↓

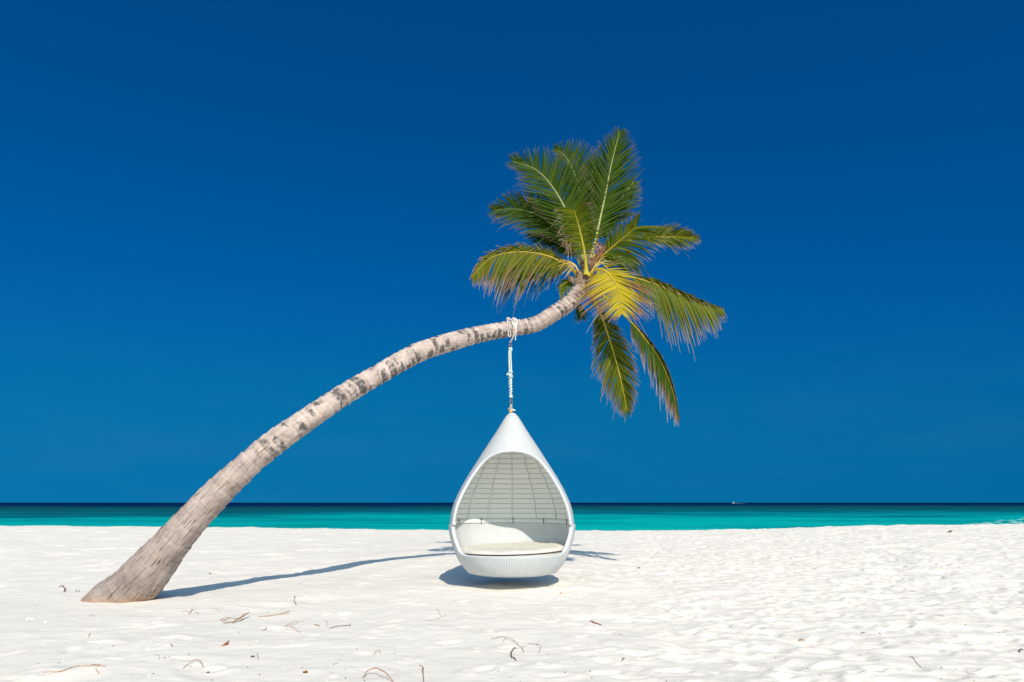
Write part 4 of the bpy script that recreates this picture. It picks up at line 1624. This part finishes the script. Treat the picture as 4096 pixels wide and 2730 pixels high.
for (kx, ky, s, R_) in ((365, 885, 1, 0.026), (352, 930, 2, 0.024), (372, 945, 4, 0.022), (370, 1235, 3, 0.024)):
    c = rc(kx, ky, -0.015)
    aa = np.linspace(0, 3.6 * np.pi, 44)
    parts.append(tube_data(np.stack([c[0] + R_ * np.cos(aa + s), c[1] + R_ * np.sin(aa + s), c[2] + R_ * 0.6 * np.sin(aa * 0.55 + s)], -1), 0.0105, 7))
for v, f in parts:
    mk('knot', v, f, M_ROPE_MINT, mint)
strand([(350, 890), (330, 900), (318, 912), (309, 926)], 0.010, 'rope_tail', M_ROPE_MINT, mint, -0.01, 20, 7)
strand([(372, 900), (386, 885), (388, 872)], 0.010, 'rope_tail', M_ROPE_MINT, mint, -0.01, 16, 7)

# tan cord tied through the tip of the pod
tie = empty('tip_cord', rc(374, 1490), 'short tan cord with loose tails tied at the tip of the pod chair', 'cord')
strand([(366, 1345), (362, 1390), (368, 1430), (374, 1490)], 0.009, 'cord_strand', M_ROPE_TAN, tie, 0.0, 30)
strand([(378, 1345), (382, 1390), (376, 1430), (376, 1490)], 0.009, 'cord_strand', M_ROPE_TAN, tie, -0.01, 30)
strand([(366, 1395), (350, 1400), (340, 1412), (345, 1420)], 0.010, 'cord_tail', M_ROPE_TAN, tie, -0.012, 18)
strand([(375, 1425), (395, 1415), (400, 1432), (418, 1426), (434, 1434)], 0.010, 'cord_tail', M_ROPE, tie, -0.012, 24)
c = rc(366, 1446, -0.005)
v, f = blob(c, (0.032, 0.028, 0.024), 8, 16, 10, 0.06)
mk('yellow_ferrule', v, f, M_BRASS, tie)


# ------------------------------------------------------------------ litter on the sand
def kA(x, y):
    return (0.42499 * x, 2200 + 0.42499 * y)


def kB(x, y):
    return (1000 + 0.42499 * x, 2250 + 0.42499 * y)


def kC(x, y):
    return (2000 + 0.42499 * x, 2250 + 0.42499 * y)


def kD(x, y):
    return (3000 + 0.46579 * x, 2050 + 0.46579 * y)


TAN_, RED, DARK, GREY, ORG = (0.30, 0.17, 0.09), (0.16, 0.035, 0.02), (0.045, 0.03, 0.026), (0.22, 0.17, 0.14), (0.45, 0.15, 0.05)


def twig(lines, mapf, r, colr, label, name='twig', arch=0.0, seed=0, cat='twig', knob=0.0):
    rs = np.random.default_rng(seed + 100)
    parts = []
    r = r * 0.56
    colr = np.array(colr) * 1.5 + 0.015
    for li, ln in enumerate(lines):
        G3 = np.array([on_ground(*mapf(*p)) for p in ln])
        n = max(8, 5 * len(ln))
        C = catmull(G3, n) if len(ln) > 2 else np.linspace(G3[0], G3[1], n)
        tt = np.linspace(0, 1, n)
        zg = ground_z(C[:, 0], C[:, 1])
        C[:, 2] = np.maximum(zg, C[:, 2] - 0.01) + r * 0.7 + arch * np.sin(np.pi * tt)
        C += rs.normal(0, r * 0.35, C.shape)
        R = r * (0.65 + 0.5 * np.sin(np.pi * (0.15 + 0.7 * tt))) * (1 if li == 0 else 0.75)
        if knob:
            R = R * (1 + knob * (rs.random(n) > 0.7))
        parts.append(tube_data(C, R, 6))
    v, f = join(parts)
    col_ = np.repeat(np.array(colr)[None], len(v), 0) * rs.uniform(0.75, 1.25, (len(v), 1))
    o = mk(name, v, f, M_TINT, colattr=col_)
    return tag(o, label, cat, 'twigs and stalks lying on the sand')


R1 = 0.0048
twig([[(405, 1162), (470, 1150), (540, 1158), (600, 1140), (720, 1100), (830, 1095), (900, 1083), (940, 1095), (990, 1102)], [(880, 1090), (910, 1100), (945, 1085)]], kA, 0.0062, TAN_, 'long crooked tan twig in the lower left corner of the sand', seed=1)
twig([[(898, 1130), (915, 1145), (937, 1172)]], kA, R1, TAN_, 'short slanting tan twig under the right end of the long crooked twig', seed=2)
twig([[(1720, 1122), (1780, 1085), (1850, 1065), (1900, 1090), (1910, 1115)]], kA, 0.0036, RED, 'thin arched red-brown stalk below the orange leaf', arch=0.02, seed=3)
twig([[(1945, 1157), (1958, 1159), (1972, 1158)]], kA, 0.007, RED, 'stubby red-brown sliver at the lower edge right of the arched stalk', seed=4)
twig([[(2065, 668), (2110, 652), (2200, 650), (2260, 655)], [(2070, 668), (2120, 672)]], kA, 0.0045, (0.24, 0.12, 0.08), 'thin bowed brown stalk lying behind the dry palm blade', seed=5, arch=0.01)
twig([[(2088, 690), (2130, 662), (2172, 638)]], kA, 0.0045, (0.24, 0.12, 0.08), 'straight brown stalk crossing the bowed stalk near the dry palm blade', seed=6, arch=0.012)
twig([[(1773, 612), (1795, 588), (1815, 563)], [(1715, 588), (1745, 587), (1775, 592)], [(1830, 600), (1850, 603), (1870, 608)]], kA, 0.0065, TAN_, 'forked tan stick standing up from the sand right of the trunk foot', seed=7, arch=0.02)
twig([[(1985, 553), (2040, 560), (2085, 577)]], kA, 0.0036, GREY, 'thin grey stalk below the near end of the trunk shadow', seed=8)
twig([[(553, 352), (580, 347), (596, 355), (607, 366)], [(600, 405), (606, 385), (614, 372), (618, 395)]], kA, 0.0075, (0.085, 0.02, 0.022), 'dark red dried shoot left of the palm foot', seed=9, arch=0.015, knob=0.4)
twig([[(714, 384), (720, 402)], [(738, 402), (744, 382)]], kA, 0.0055, (0.085, 0.02, 0.022), 'small dark red forked shoot nearest the left tip of the palm foot', seed=10, arch=0.015)
twig([[(842, 628), (855, 618), (880, 622), (888, 640)]], kA, 0.0035, GREY, 'small grey hooked stalk below the palm foot', seed=11, arch=0.012)
twig([[(833, 825), (840, 802), (850, 785)]], kA, 0.0036, TAN_, 'lone short upright stalk in the bare left foreground', seed=12, arch=0.01)
twig([[(1598, 893), (1612, 900), (1626, 915)]], kA, 0.0045, DARK, 'short dark bent stalk level with the orange leaf on its left', seed=13)
twig([[(1465, 985), (1495, 1000), (1500, 1040)]], kA, 0.003, GREY, 'hair-thin hooked stalk left of the arched red-brown stalk', seed=14)
twig([[(412, 327), (428, 322), (417, 345), (418, 368), (428, 390), (440, 402)]], kB, 0.0062, DARK, 'dark wavy twig lying nearest below the middle of the trunk shadow', seed=15)
twig([[(75, 513), (150, 513), (270, 497), (330, 480), (375, 462)], [(280, 495), (330, 493), (370, 488)]], kB, 0.007, TAN_, 'long pale tan stalk with a forked right end below the trunk shadow', seed=16, arch=0.01)
twig([[(315, 600), (400, 575), (455, 565), (505, 563)], [(325, 608), (380, 600), (455, 575)]], kB, 0.0042, TAN_, 'pair of joined thin tan stalks bowed side by side', seed=17, arch=0.01)
twig([[(375, 600), (440, 640), (472, 668)]], kB, 0.0042, RED, 'thin red-brown stalk slanting down from the bowed tan pair', seed=18)
twig([[(605, 585), (630, 592), (660, 604)], [(608, 592), (640, 588)], [(615, 598), (645, 600)]], kB, 0.007, (0.22, 0.13, 0.06), 'small bundle of short brown splinters left of the black twig', seed=19)
twig([[(700, 548), (722, 562), (730, 585), (727, 605)]], kB, 0.0034, GREY, 'thin curved grey stalk just above the black-ended twig', seed=20)
twig([[(750, 622), (820, 603), (870, 602), (910, 598), (940, 598), (945, 587)]], kB, 0.0058, DARK, 'knobbly black-ended twig with a hooked right tip', seed=21, knob=0.3)
twig([[(120, 645), (140, 630), (158, 617)]], kB, 0.005, DARK, 'short straight dark stick left of the bowed tan pair', seed=22)
twig([[(65, 855), (72, 885), (77, 912)]], kB, 0.005, GREY, 'short upright grey-brown stalk right of the orange leaf', seed=23)
twig([[(1060, 1092), (1110, 1062), (1180, 1060), (1240, 1085), (1300, 1110), (1350, 1128)]], kB, 0.0072, (0.27, 0.15, 0.10), 'long brown arched stalk at the bottom edge with its shadow beside it', seed=24, arch=0.05)
twig([[(1597, 976), (1630, 990), (1628, 1030), (1630, 1060), (1637, 1128)], [(1619, 1000), (1624, 1030), (1630, 1056)]], kB, 0.0066, (0.20, 0.12, 0.085), 'forked brown twig running up from the bottom edge below the pod chair', seed=25)
twig([[(1750, 430), (1785, 480), (1805, 515), (1830, 503), (1855, 497)]], kB, 0.0036, GREY, 'thin V-shaped grey twig in front of the pod chair', seed=26)
twig([[(1650, 548), (1720, 548), (1755, 532), (1780, 530)]], kB, 0.0034, GREY, 'thin wavy grey stalk just below the V-shaped twig', seed=27)
twig([[(1160, 872), (1190, 850), (1215, 842), (1232, 865)]], kB, 0.0036, TAN_, 'thin hooked tan stalk above the long arched stalk', seed=28, arch=0.012)
twig([[(775, 970), (800, 955), (830, 948)]], kB, 0.004, GREY, 'short curved grey stalk left of the hooked tan stalk', seed=29)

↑

Set exercise -
Repeat only the lines from the beginning of the material through the line containing "TAN_, RED, DARK, GREY, ORG", both ends kept, leaving pictures out.

Output below -
Write part 4 of the bpy script that recreates this picture. It picks up at line 1624. This part finishes the script. Treat the picture as 4096 pixels wide and 2730 pixels high.
for (kx, ky, s, R_) in ((365, 885, 1, 0.026), (352, 930, 2, 0.024), (372, 945, 4, 0.022), (370, 1235, 3, 0.024)):
    c = rc(kx, ky, -0.015)
    aa = np.linspace(0, 3.6 * np.pi, 44)
    parts.append(tube_data(np.stack([c[0] + R_ * np.cos(aa + s), c[1] + R_ * np.sin(aa + s), c[2] + R_ * 0.6 * np.sin(aa * 0.55 + s)], -1), 0.0105, 7))
for v, f in parts:
    mk('knot', v, f, M_ROPE_MINT, mint)
strand([(350, 890), (330, 900), (318, 912), (309, 926)], 0.010, 'rope_tail', M_ROPE_MINT, mint, -0.01, 20, 7)
strand([(372, 900), (386, 885), (388, 872)], 0.010, 'rope_tail', M_ROPE_MINT, mint, -0.01, 16, 7)

# tan cord tied through the tip of the pod
tie = empty('tip_cord', rc(374, 1490), 'short tan cord with loose tails tied at the tip of the pod chair', 'cord')
strand([(366, 1345), (362, 1390), (368, 1430), (374, 1490)], 0.009, 'cord_strand', M_ROPE_TAN, tie, 0.0, 30)
strand([(378, 1345), (382, 1390), (376, 1430), (376, 1490)], 0.009, 'cord_strand', M_ROPE_TAN, tie, -0.01, 30)
strand([(366, 1395), (350, 1400), (340, 1412), (345, 1420)], 0.010, 'cord_tail', M_ROPE_TAN, tie, -0.012, 18)
strand([(375, 1425), (395, 1415), (400, 1432), (418, 1426), (434, 1434)], 0.010, 'cord_tail', M_ROPE, tie, -0.012, 24)
c = rc(366, 1446, -0.005)
v, f = blob(c, (0.032, 0.028, 0.024), 8, 16, 10, 0.06)
mk('yellow_ferrule', v, f, M_BRASS, tie)


# ------------------------------------------------------------------ litter on the sand
def kA(x, y):
    return (0.42499 * x, 2200 + 0.42499 * y)


def kB(x, y):
    return (1000 + 0.42499 * x, 2250 + 0.42499 * y)


def kC(x, y):
    return (2000 + 0.42499 * x, 2250 + 0.42499 * y)


def kD(x, y):
    return (3000 + 0.46579 * x, 2050 + 0.46579 * y)


TAN_, RED, DARK, GREY, ORG = (0.30, 0.17, 0.09), (0.16, 0.035, 0.02), (0.045, 0.03, 0.026), (0.22, 0.17, 0.14), (0.45, 0.15, 0.05)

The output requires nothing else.